What is being asked:
Set down each line of the material that follows, exactly, with no pictures.

┌──

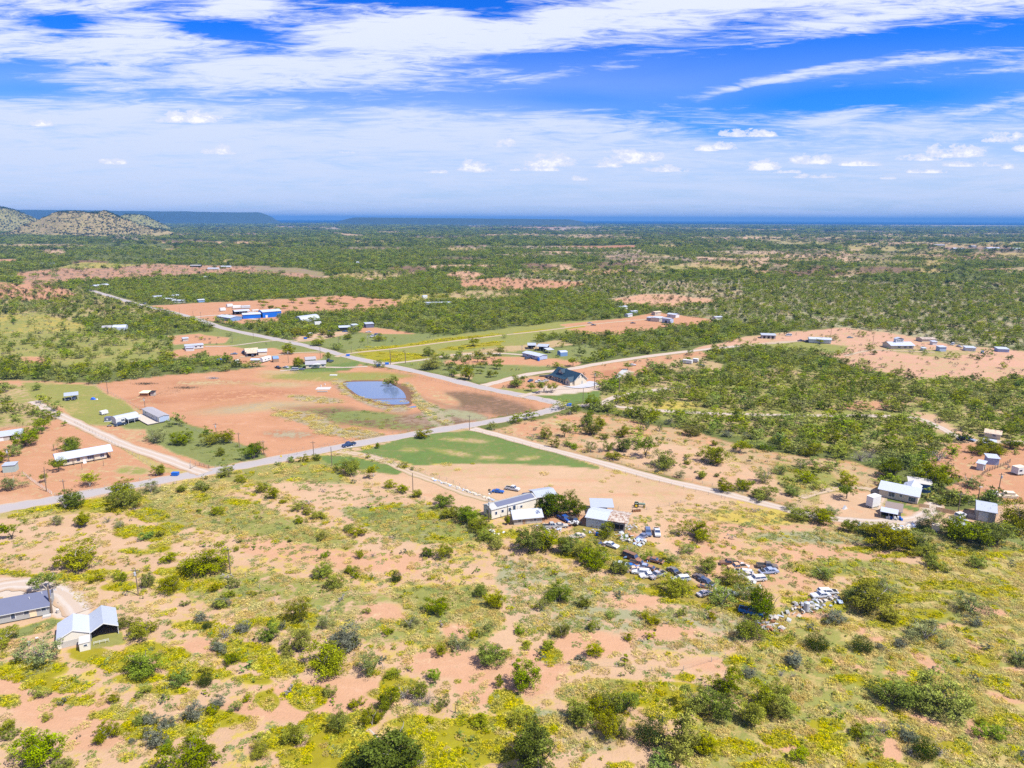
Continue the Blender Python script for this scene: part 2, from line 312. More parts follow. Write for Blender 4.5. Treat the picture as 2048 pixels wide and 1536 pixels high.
# homestead strip right of the road (north of the corner)
poly([(720,728),(860,722),(1000,706),(1180,690),(1200,715),(1060,745),(990,762),(960,765),(850,742)], GG, GRN, v=.65, fe=3, wy=2, t=.06, j=0, lo=.03)
poly([(880,722),(960,712),(1100,716),(1165,722),(1150,732),(1050,732),(960,728),(890,732)], RED, TAN, v=.25, fe=3, wy=2, t=.03, j=0)
poly([(900,748),(940,748),(945,758),(900,756)], PALE, TAN, v=.3, fe=3, **BARE)
poly([(960,770),(1030,758),(1200,730),(1400,702),(1420,712),(1290,745),(1230,765),(1180,780),(1130,800),(1100,800)], RED, TAN, v=.3, fe=3, wy=3, t=.05, j=0, lo=.03)
poly([(1190,745),(1255,735),(1270,738),(1250,752),(1205,757)], REDD, REDD, v=.3, fe=2, wy=1, **BARE)
poly([(1290,735),(1400,712),(1450,730),(1440,745),(1350,745)], TAN, GG, v=.35, fe=3, t=.10, j=0, lo=.05)
poly([(1400,742),(1500,745),(1560,752),(1450,750)], RED, TAN, v=.3, fe=2, t=.05)
poly([(1060,790),(1180,780),(1220,785),(1190,802),(1130,806)], GRN, GRNB, v=.75, fe=3, **BARE)
poly([(965,775),(1080,778),(1075,790),(1050,792)], GRN, GG, v=.6, fe=2, **BARE)
poly([(1095,772),(1130,770),(1200,768),(1260,740),(1270,744),(1200,780),(1120,790),(1060,792)], CAL, PALE, v=.2, fe=2, wy=1, **BARE)
# right compounds
poly([(1500,672),(1560,665),(1700,655),(1800,668),(1900,688),(2100,708),(2100,752),(2020,758),(1930,768),(1850,758),(1720,738),(1670,716),(1600,692),(1500,692),(1380,700)], lin(240,188,158), TAN, v=.4, fe=3, wx=16, wy=2, t=.035, j=.01, sg=.05)
poly([(1500,690),(1560,683),(1640,684),(1700,692),(1690,704),(1600,702)], GRN, GG, v=.7, fe=3, t=.05, j=0)
poly([(1760,690),(1850,700),(1960,704),(1900,716),(1800,708)], TAN, GG, v=.5, fe=3, t=.12, j=0)
# woods in the right middle are broken by openings
poly([(1200,760),(1500,740),(1950,760),(2200,770),(2200,900),(1960,905),(1700,905),(1500,880),(1300,835),(1200,815)], TAN, GG, v=.55, fe=6, t=.80, j=.02, sg=.05, lo=.1)
ell(1340,812,60,8, GG, STR, v=.5, fe=10, t=.15); ell(1740,812,70,9, RED, TAN, v=.3, fe=8, t=.25)
ell(1900,770,90,10, TANG, GG, v=.5, fe=10, t=.45); ell(1560,745,80,9, TAN, GG, v=.4, fe=10, t=.3); ell(1810,800,40,7, DKB, TAN, v=.3, t=.2)
poly([(1800,820),(1870,830),(1960,880),(2060,880),(2060,900),(1960,895),(1880,862)], PALE, TAN, v=.3, fe=5, t=.2, j=0)
poly([(1910,885),(2060,890),(2100,990),(2000,985),(1880,950),(1840,930)], RED, TAN, v=.25, fe=4, t=.05, j=0, sg=.05)
# the big red field
poly([(188,768),(300,755),(430,743),(548,733),(610,750),(700,740),(720,730),(850,748),(960,778),(1060,798),(1108,808),(1100,815),(940,845),(830,862),(700,886),(620,905),(540,918),(470,893),(400,868),(300,830)], RED, REDD, v=.3, fe=2, wx=4, wy=1.5, st=.0, **{k:0 for k in ('t','j','yl','gg','sg','lo')})
ell(330,845,90,6, TAN, RED, v=.4, ang=-12); ell(520,815,120,9, TAN, BRUSH, v=.45, ang=5, fe=9); ell(420,765,90,6, REDD, TAN, v=.45, fe=7); ell(560,770,60,5, TAN, GG, v=.4, fe=6); ell(300,800,60,7, REDD, TAN, v=.4, fe=8); ell(580,870,60,8, REDD, BRUSH, v=.5, fe=8); ell(480,790,120,10, REDD, RED, v=.4, ang=4, fe=10)
ell(640,754,110,9, TANG, GG, v=.6, fe=6); ell(730,752,90,7, OLV, GG, v=.6, fe=5); ell(560,745,40,4, TAN, TANG, v=.4)
ell(630,798,60,7, TAN, BRUSH, v=.7, fe=5, ang=-6, st=.5, sg=.0); ell(740,792,80,18, GRY, BRUSH, v=.6, fe=5, ang=-20, st=.3)
ell(740,838,160,17, DKB, GRN, v=.45, fe=12, ang=-6, gg=.1); ell(720,830,60,8, GG, GRN, v=.75, fe=6)
ell(610,838,60,12, RED, BRUSH, v=.6, fe=8, ang=-12, st=.6); ell(700,866,70,10, RED, BRUSH, v=.8, fe=5, ang=-5, st=.85); ell(640,849,60,8, RED, BRUSH, v=.8, fe=5, ang=-15, st=.8)
ell(870,838,80,14, DKB, GRY, v=.5, fe=10); ell(960,808,110,20, lin(180,142,115), DKB, v=.5, fe=10, ang=-8); ell(880,795,40,12, RED, TAN, v=.3, fe=8, ang=-20)
ell(850,778,45,10, RED, TAN, v=.35, fe=6, ang=-10); ell(880,834,35,16, SAGEC, BRUSH, v=.8, fe=5, ang=-35, gg=.4); ell(930,830,50,8, GRY, SAGEC, v=.6, fe=5, ang=-10)
poly([(800,768),(815,765),(850,800),(880,830),(905,845),(890,850),(860,835),(820,800)], TANG, BRUSH, v=.8, fe=2.5, wx=4, wy=2, st=.5, gg=.2)
poly([(860,833),(872,838),(905,852),(895,856)], DKB, DKB, v=.2, fe=2, wx=3, wy=1)
# left yards
poly([(-100,760),(60,762),(188,768),(300,830),(380,865),(478,895),(530,915),(420,945),(260,975),(100,1003),(-100,1035)], RED, TAN, v=.3, fe=3, wx=6, **BARE)
poly([(-100,762),(60,770),(130,835),(60,850),(-100,860)], TAN, GG, v=.5, fe=6, t=.30, lo=.15, j=0)
poly([(60,795),(188,780),(250,805),(290,832),(240,848),(150,845),(130,815)], TANG, GG, v=.6, fe=4, lo=0, t=0)
poly([(40,764),(186,771),(236,802),(180,806),(90,800),(60,790)], TANG, GG, v=.65, fe=4, wx=8, wy=3)
ell(190,842,60,10, GRN, GG, v=.7, fe=5, ang=-4); ell(300,850,60,16, GG, GRN, v=.7, fe=6)
poly([(280,840),(345,835),(400,855),(520,905),(530,915),(430,935),(350,905),(290,880)], GG, GRN, v=.75, fe=4, lo=.03)
poly([(385,888),(460,890),(520,910),(525,918),(440,932),(400,915)], GRNB, GRN, v=.9, fe=3, wx=3, gg=.1)
poly([(250,860),(290,858),(300,885),(240,880)], RED, TAN, v=.4, fe=5)
poly([(158,845),(175,852),(235,880),(330,935),(400,948),(380,953),(310,940),(240,895),(150,855)], GG, TANG, v=.7, fe=2, wx=3, wy=1.5)
ell(260,940,36,8, TAN, GG, v=.5, fe=6); ell(12,1000,60,12, PINK, TAN, v=.2, fe=8)
poly([(270,975),(330,962),(395,948),(400,955),(330,968),(280,983)], GRNB, GG, v=.8, fe=2, wx=2, wy=1)
poly([(-60,1020),(90,1000),(180,982),(260,966),(262,972),(100,1004),(-60,1028)], TANG, GG, v=.6, fe=2, wx=2, wy=1)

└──

Expected answer:
Continue the Blender Python script for this scene: part 2, from line 312. More parts follow. Write for Blender 4.5. Treat the picture as 2048 pixels wide and 1536 pixels high.
# homestead strip right of the road (north of the corner)
poly([(720,728),(860,722),(1000,706),(1180,690),(1200,715),(1060,745),(990,762),(960,765),(850,742)], GG, GRN, v=.65, fe=3, wy=2, t=.06, j=0, lo=.03)
poly([(880,722),(960,712),(1100,716),(1165,722),(1150,732),(1050,732),(960,728),(890,732)], RED, TAN, v=.25, fe=3, wy=2, t=.03, j=0)
poly([(900,748),(940,748),(945,758),(900,756)], PALE, TAN, v=.3, fe=3, **BARE)
poly([(960,770),(1030,758),(1200,730),(1400,702),(1420,712),(1290,745),(1230,765),(1180,780),(1130,800),(1100,800)], RED, TAN, v=.3, fe=3, wy=3, t=.05, j=0, lo=.03)
poly([(1190,745),(1255,735),(1270,738),(1250,752),(1205,757)], REDD, REDD, v=.3, fe=2, wy=1, **BARE)
poly([(1290,735),(1400,712),(1450,730),(1440,745),(1350,745)], TAN, GG, v=.35, fe=3, t=.10, j=0, lo=.05)
poly([(1400,742),(1500,745),(1560,752),(1450,750)], RED, TAN, v=.3, fe=2, t=.05)
poly([(1060,790),(1180,780),(1220,785),(1190,802),(1130,806)], GRN, GRNB, v=.75, fe=3, **BARE)
poly([(965,775),(1080,778),(1075,790),(1050,792)], GRN, GG, v=.6, fe=2, **BARE)
poly([(1095,772),(1130,770),(1200,768),(1260,740),(1270,744),(1200,780),(1120,790),(1060,792)], CAL, PALE, v=.2, fe=2, wy=1, **BARE)
# right compounds
poly([(1500,672),(1560,665),(1700,655),(1800,668),(1900,688),(2100,708),(2100,752),(2020,758),(1930,768),(1850,758),(1720,738),(1670,716),(1600,692),(1500,692),(1380,700)], lin(240,188,158), TAN, v=.4, fe=3, wx=16, wy=2, t=.035, j=.01, sg=.05)
poly([(1500,690),(1560,683),(1640,684),(1700,692),(1690,704),(1600,702)], GRN, GG, v=.7, fe=3, t=.05, j=0)
poly([(1760,690),(1850,700),(1960,704),(1900,716),(1800,708)], TAN, GG, v=.5, fe=3, t=.12, j=0)
# woods in the right middle are broken by openings
poly([(1200,760),(1500,740),(1950,760),(2200,770),(2200,900),(1960,905),(1700,905),(1500,880),(1300,835),(1200,815)], TAN, GG, v=.55, fe=6, t=.80, j=.02, sg=.05, lo=.1)
ell(1340,812,60,8, GG, STR, v=.5, fe=10, t=.15); ell(1740,812,70,9, RED, TAN, v=.3, fe=8, t=.25)
ell(1900,770,90,10, TANG, GG, v=.5, fe=10, t=.45); ell(1560,745,80,9, TAN, GG, v=.4, fe=10, t=.3); ell(1810,800,40,7, DKB, TAN, v=.3, t=.2)
poly([(1800,820),(1870,830),(1960,880),(2060,880),(2060,900),(1960,895),(1880,862)], PALE, TAN, v=.3, fe=5, t=.2, j=0)
poly([(1910,885),(2060,890),(2100,990),(2000,985),(1880,950),(1840,930)], RED, TAN, v=.25, fe=4, t=.05, j=0, sg=.05)
# the big red field
poly([(188,768),(300,755),(430,743),(548,733),(610,750),(700,740),(720,730),(850,748),(960,778),(1060,798),(1108,808),(1100,815),(940,845),(830,862),(700,886),(620,905),(540,918),(470,893),(400,868),(300,830)], RED, REDD, v=.3, fe=2, wx=4, wy=1.5, st=.0, **{k:0 for k in ('t','j','yl','gg','sg','lo')})
ell(330,845,90,6, TAN, RED, v=.4, ang=-12); ell(520,815,120,9, TAN, BRUSH, v=.45, ang=5, fe=9); ell(420,765,90,6, REDD, TAN, v=.45, fe=7); ell(560,770,60,5, TAN, GG, v=.4, fe=6); ell(300,800,60,7, REDD, TAN, v=.4, fe=8); ell(580,870,60,8, REDD, BRUSH, v=.5, fe=8); ell(480,790,120,10, REDD, RED, v=.4, ang=4, fe=10)
ell(640,754,110,9, TANG, GG, v=.6, fe=6); ell(730,752,90,7, OLV, GG, v=.6, fe=5); ell(560,745,40,4, TAN, TANG, v=.4)
ell(630,798,60,7, TAN, BRUSH, v=.7, fe=5, ang=-6, st=.5, sg=.0); ell(740,792,80,18, GRY, BRUSH, v=.6, fe=5, ang=-20, st=.3)
ell(740,838,160,17, DKB, GRN, v=.45, fe=12, ang=-6, gg=.1); ell(720,830,60,8, GG, GRN, v=.75, fe=6)
ell(610,838,60,12, RED, BRUSH, v=.6, fe=8, ang=-12, st=.6); ell(700,866,70,10, RED, BRUSH, v=.8, fe=5, ang=-5, st=.85); ell(640,849,60,8, RED, BRUSH, v=.8, fe=5, ang=-15, st=.8)
ell(870,838,80,14, DKB, GRY, v=.5, fe=10); ell(960,808,110,20, lin(180,142,115), DKB, v=.5, fe=10, ang=-8); ell(880,795,40,12, RED, TAN, v=.3, fe=8, ang=-20)
ell(850,778,45,10, RED, TAN, v=.35, fe=6, ang=-10); ell(880,834,35,16, SAGEC, BRUSH, v=.8, fe=5, ang=-35, gg=.4); ell(930,830,50,8, GRY, SAGEC, v=.6, fe=5, ang=-10)
poly([(800,768),(815,765),(850,800),(880,830),(905,845),(890,850),(860,835),(820,800)], TANG, BRUSH, v=.8, fe=2.5, wx=4, wy=2, st=.5, gg=.2)
poly([(860,833),(872,838),(905,852),(895,856)], DKB, DKB, v=.2, fe=2, wx=3, wy=1)
# left yards
poly([(-100,760),(60,762),(188,768),(300,830),(380,865),(478,895),(530,915),(420,945),(260,975),(100,1003),(-100,1035)], RED, TAN, v=.3, fe=3, wx=6, **BARE)
poly([(-100,762),(60,770),(130,835),(60,850),(-100,860)], TAN, GG, v=.5, fe=6, t=.30, lo=.15, j=0)
poly([(60,795),(188,780),(250,805),(290,832),(240,848),(150,845),(130,815)], TANG, GG, v=.6, fe=4, lo=0, t=0)
poly([(40,764),(186,771),(236,802),(180,806),(90,800),(60,790)], TANG, GG, v=.65, fe=4, wx=8, wy=3)
ell(190,842,60,10, GRN, GG, v=.7, fe=5, ang=-4); ell(300,850,60,16, GG, GRN, v=.7, fe=6)
poly([(280,840),(345,835),(400,855),(520,905),(530,915),(430,935),(350,905),(290,880)], GG, GRN, v=.75, fe=4, lo=.03)
poly([(385,888),(460,890),(520,910),(525,918),(440,932),(400,915)], GRNB, GRN, v=.9, fe=3, wx=3, gg=.1)
poly([(250,860),(290,858),(300,885),(240,880)], RED, TAN, v=.4, fe=5)
poly([(158,845),(175,852),(235,880),(330,935),(400,948),(380,953),(310,940),(240,895),(150,855)], GG, TANG, v=.7, fe=2, wx=3, wy=1.5)
ell(260,940,36,8, TAN, GG, v=.5, fe=6); ell(12,1000,60,12, PINK, TAN, v=.2, fe=8)
poly([(270,975),(330,962),(395,948),(400,955),(330,968),(280,983)], GRNB, GG, v=.8, fe=2, wx=2, wy=1)
poly([(-60,1020),(90,1000),(180,982),(260,966),(262,972),(100,1004),(-60,1028)], TANG, GG, v=.6, fe=2, wx=2, wy=1)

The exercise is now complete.